The intruding story of Black Tea & how it made its way to the West

Black Tea

The history of Black Tea began in China around 2700 BCE. Whilst we can’t be one hundred percent sure of the exact dates and the specific details involved, legend has it that one day Emperor Shen Non was boiling water in a pot when some tea leaves fell in. The result was the first cup of tea, and humans have taken great delight in drinking it ever since!

New tea processing techniques led to the development of black tea, which is thought to have originated around the time of the Ming Dynasty (1368-1644 CE). One of the earliest references to black tea can be found in "The Classic of Tea" (Cha Jing) written by Lu Yu of the Tang Dynasty (618-907 CE). The book references a tea production process named "qīng chá", which translates to "green tea." Over time, this term evolved to refer to black tea. 

The export of Black tea outside of China began somewhere during the 16th and 17th centuries when global trade emerged. European merchants, (notably the Dutch and the Portuguese), played a significant role in introducing tea to the Western world, and early in the 17th century, the Dutch East India Company began importing tea from China to Europe. At this time black tea became hugely popular in both Europe and the British Empire. By the mid-19th century, the British East India Company was producing tea on a large-scale in India, in regions such as Assam and Darjeeling, which still produce high quality black teas to this day.

Black Tea & the UK

Often referred to as "English Breakfast Tea," black tea is very much a part of British tea-drinking culture, and is enjoyed at any time of the day, either with or without milk and / or sugar. Well known blends such as Earl Grey and Assam are particularly popular in the UK, with numerous tea companies sourcing and blending Earl Grey and Assam black teas. 

Black Tea around the world

Black teas of Indian origin are highly regarding across Europe and beyond, and the popularity of Indian teas has contributed significantly to the country's economy, ranking India in second place in the production of tea, with only China ahead of it.

Black teas consumption in India itself is an integral part of daily life for millions of people across the country.
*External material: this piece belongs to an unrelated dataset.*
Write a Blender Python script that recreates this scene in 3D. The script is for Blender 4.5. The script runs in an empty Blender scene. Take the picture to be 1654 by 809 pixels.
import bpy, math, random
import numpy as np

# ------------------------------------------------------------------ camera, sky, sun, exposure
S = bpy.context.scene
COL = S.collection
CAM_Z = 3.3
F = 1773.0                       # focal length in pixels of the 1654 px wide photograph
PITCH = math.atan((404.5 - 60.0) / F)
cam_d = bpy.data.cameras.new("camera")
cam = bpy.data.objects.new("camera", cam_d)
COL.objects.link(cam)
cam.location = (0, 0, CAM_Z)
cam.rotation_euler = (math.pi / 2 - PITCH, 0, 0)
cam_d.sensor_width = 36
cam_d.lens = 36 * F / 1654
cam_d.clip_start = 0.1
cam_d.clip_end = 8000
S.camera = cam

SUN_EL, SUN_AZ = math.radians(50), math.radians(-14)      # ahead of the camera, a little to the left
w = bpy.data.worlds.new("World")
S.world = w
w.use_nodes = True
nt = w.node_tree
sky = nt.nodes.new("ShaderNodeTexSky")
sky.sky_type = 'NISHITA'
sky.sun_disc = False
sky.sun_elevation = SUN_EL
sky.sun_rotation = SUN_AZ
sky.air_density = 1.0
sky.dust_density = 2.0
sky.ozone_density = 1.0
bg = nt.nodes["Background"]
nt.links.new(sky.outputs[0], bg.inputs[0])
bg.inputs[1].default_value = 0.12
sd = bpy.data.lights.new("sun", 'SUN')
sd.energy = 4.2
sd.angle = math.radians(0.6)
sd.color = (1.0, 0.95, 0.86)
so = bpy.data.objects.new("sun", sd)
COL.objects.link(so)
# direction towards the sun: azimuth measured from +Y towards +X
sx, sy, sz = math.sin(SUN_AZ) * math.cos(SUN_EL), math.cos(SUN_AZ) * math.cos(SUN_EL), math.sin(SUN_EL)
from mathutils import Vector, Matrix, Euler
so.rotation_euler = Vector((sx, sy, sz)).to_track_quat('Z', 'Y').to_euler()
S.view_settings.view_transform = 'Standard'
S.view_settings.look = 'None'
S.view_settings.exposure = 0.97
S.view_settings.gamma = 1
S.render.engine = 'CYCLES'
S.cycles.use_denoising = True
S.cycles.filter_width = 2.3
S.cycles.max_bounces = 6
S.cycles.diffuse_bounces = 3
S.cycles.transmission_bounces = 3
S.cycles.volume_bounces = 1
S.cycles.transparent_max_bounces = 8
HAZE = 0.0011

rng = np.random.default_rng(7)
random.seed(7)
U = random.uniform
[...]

The love for tea is evident in the numerous tea stalls (chaiwalas) that can be found on virtually every street corner, serving customers fabulous teas throughout all hours of the day.

India's reputation as being a major black tea-producing country is well-deserved, thanks to its rich history, diverse tea varieties, and the global popularity of its teas. The Indian tea industry continues to flourish, and its black teas continue to captivate the taste buds of tea-drinkers worldwide.